• Collected data:
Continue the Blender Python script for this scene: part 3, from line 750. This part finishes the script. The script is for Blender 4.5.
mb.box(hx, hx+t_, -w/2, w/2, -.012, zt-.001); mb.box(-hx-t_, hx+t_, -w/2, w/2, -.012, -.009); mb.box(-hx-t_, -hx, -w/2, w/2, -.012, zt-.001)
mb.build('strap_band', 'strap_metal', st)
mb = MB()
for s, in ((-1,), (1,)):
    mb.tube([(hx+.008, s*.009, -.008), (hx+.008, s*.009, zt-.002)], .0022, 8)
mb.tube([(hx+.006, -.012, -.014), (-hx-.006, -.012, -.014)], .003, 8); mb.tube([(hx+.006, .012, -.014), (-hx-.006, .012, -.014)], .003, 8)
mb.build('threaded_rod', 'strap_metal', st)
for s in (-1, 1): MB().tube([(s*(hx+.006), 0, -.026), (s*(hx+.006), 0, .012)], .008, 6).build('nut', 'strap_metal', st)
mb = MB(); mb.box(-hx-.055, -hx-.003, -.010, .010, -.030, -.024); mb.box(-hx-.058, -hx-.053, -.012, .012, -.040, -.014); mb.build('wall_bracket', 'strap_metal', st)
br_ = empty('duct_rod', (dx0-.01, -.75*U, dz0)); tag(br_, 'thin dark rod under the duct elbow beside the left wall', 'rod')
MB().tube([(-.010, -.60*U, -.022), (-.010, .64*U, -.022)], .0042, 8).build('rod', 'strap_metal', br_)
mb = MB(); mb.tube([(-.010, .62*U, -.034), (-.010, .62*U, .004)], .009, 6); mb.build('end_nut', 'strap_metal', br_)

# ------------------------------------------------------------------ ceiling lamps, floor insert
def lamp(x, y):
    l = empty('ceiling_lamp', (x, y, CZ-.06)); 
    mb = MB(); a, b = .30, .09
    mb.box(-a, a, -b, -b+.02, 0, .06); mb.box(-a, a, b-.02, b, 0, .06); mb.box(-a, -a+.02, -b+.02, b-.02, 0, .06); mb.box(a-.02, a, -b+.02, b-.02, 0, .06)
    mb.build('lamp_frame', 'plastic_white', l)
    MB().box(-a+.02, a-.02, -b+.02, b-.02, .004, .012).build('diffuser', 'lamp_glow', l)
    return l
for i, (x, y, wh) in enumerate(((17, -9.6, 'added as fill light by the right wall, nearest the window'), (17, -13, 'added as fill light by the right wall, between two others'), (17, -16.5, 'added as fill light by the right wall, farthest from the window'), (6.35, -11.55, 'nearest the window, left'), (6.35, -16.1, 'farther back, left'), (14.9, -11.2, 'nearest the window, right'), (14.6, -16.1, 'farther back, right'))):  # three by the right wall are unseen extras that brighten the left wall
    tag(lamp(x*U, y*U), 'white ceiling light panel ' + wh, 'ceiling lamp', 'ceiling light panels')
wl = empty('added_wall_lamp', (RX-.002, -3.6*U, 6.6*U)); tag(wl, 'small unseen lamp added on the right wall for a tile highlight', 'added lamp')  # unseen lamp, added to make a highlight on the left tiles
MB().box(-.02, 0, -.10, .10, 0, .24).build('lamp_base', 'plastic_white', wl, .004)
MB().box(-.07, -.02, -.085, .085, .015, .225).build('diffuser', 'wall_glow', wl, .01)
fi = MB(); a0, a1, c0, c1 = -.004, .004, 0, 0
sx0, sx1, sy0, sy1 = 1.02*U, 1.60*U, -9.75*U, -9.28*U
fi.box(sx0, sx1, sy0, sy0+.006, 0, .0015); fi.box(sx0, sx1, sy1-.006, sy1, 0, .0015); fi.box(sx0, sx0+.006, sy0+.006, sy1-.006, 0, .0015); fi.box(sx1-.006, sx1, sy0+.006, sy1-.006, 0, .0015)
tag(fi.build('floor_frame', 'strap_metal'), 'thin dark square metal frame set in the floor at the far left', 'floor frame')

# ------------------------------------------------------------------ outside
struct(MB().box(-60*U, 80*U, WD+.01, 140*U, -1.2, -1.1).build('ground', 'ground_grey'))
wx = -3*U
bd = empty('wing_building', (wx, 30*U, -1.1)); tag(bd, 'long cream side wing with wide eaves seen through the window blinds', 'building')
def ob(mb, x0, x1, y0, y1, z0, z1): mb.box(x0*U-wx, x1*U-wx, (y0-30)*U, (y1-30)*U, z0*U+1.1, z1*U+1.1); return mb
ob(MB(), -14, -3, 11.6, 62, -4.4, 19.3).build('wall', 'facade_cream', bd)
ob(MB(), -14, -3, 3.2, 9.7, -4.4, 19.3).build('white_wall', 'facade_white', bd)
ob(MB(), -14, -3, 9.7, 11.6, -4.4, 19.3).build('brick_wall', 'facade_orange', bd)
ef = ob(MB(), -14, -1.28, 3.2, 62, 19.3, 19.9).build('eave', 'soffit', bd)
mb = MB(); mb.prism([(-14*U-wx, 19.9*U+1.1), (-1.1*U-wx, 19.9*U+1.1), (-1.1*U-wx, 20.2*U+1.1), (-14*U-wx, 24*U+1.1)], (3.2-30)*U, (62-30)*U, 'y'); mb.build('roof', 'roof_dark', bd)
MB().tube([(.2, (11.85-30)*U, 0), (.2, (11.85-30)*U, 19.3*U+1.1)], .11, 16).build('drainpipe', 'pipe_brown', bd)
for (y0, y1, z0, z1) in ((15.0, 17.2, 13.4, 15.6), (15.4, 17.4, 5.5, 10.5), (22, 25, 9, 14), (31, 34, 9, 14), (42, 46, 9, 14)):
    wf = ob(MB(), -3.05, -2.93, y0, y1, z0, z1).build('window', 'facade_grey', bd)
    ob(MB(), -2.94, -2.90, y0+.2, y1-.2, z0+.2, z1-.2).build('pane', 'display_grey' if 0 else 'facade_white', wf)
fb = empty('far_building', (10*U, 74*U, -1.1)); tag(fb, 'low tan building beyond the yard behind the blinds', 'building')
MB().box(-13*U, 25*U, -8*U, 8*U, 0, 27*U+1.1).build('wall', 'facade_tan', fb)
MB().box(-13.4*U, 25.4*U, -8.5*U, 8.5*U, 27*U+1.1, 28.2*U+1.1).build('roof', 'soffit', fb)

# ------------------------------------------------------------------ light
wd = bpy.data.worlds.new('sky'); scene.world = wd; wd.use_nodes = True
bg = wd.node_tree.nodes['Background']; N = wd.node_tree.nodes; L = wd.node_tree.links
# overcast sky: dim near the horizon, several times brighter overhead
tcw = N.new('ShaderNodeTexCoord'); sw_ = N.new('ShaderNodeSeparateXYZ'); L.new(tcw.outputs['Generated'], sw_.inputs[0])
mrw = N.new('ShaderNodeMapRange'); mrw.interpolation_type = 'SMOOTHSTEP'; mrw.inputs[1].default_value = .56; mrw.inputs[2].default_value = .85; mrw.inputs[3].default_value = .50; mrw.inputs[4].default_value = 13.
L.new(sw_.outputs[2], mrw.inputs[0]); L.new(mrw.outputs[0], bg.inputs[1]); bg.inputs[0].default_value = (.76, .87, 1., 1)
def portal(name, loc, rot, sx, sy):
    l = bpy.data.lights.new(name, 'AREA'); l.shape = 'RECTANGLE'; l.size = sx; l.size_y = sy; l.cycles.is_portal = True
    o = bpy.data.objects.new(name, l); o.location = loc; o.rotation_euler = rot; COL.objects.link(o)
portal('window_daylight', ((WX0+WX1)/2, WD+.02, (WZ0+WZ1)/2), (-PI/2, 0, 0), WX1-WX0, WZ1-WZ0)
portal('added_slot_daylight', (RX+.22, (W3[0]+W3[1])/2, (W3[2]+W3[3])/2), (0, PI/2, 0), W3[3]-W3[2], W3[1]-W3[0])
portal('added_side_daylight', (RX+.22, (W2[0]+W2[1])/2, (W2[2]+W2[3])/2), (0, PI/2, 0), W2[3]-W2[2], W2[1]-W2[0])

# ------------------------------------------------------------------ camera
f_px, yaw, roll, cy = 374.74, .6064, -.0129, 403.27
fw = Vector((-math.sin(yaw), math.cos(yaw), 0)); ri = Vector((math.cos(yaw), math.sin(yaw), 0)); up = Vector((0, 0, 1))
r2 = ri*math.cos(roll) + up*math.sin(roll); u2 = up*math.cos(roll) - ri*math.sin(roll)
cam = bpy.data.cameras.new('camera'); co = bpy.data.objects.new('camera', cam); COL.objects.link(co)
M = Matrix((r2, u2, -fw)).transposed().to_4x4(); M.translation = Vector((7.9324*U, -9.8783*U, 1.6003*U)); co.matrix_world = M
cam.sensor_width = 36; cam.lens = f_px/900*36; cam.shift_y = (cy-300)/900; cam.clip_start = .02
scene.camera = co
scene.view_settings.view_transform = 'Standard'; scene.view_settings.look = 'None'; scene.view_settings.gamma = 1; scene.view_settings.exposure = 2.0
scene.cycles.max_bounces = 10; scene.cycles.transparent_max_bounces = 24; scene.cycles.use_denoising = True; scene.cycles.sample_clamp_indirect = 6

• Challenge: Write out exactly the lines from the start of the material through the line with "mb.build('end_nut', 'strap_metal', br_)". No other output is expected.

• Response to the exercise:
Continue the Blender Python script for this scene: part 3, from line 750. This part finishes the script. The script is for Blender 4.5.
mb.box(hx, hx+t_, -w/2, w/2, -.012, zt-.001); mb.box(-hx-t_, hx+t_, -w/2, w/2, -.012, -.009); mb.box(-hx-t_, -hx, -w/2, w/2, -.012, zt-.001)
mb.build('strap_band', 'strap_metal', st)
mb = MB()
for s, in ((-1,), (1,)):
    mb.tube([(hx+.008, s*.009, -.008), (hx+.008, s*.009, zt-.002)], .0022, 8)
mb.tube([(hx+.006, -.012, -.014), (-hx-.006, -.012, -.014)], .003, 8); mb.tube([(hx+.006, .012, -.014), (-hx-.006, .012, -.014)], .003, 8)
mb.build('threaded_rod', 'strap_metal', st)
for s in (-1, 1): MB().tube([(s*(hx+.006), 0, -.026), (s*(hx+.006), 0, .012)], .008, 6).build('nut', 'strap_metal', st)
mb = MB(); mb.box(-hx-.055, -hx-.003, -.010, .010, -.030, -.024); mb.box(-hx-.058, -hx-.053, -.012, .012, -.040, -.014); mb.build('wall_bracket', 'strap_metal', st)
br_ = empty('duct_rod', (dx0-.01, -.75*U, dz0)); tag(br_, 'thin dark rod under the duct elbow beside the left wall', 'rod')
MB().tube([(-.010, -.60*U, -.022), (-.010, .64*U, -.022)], .0042, 8).build('rod', 'strap_metal', br_)
mb = MB(); mb.tube([(-.010, .62*U, -.034), (-.010, .62*U, .004)], .009, 6); mb.build('end_nut', 'strap_metal', br_)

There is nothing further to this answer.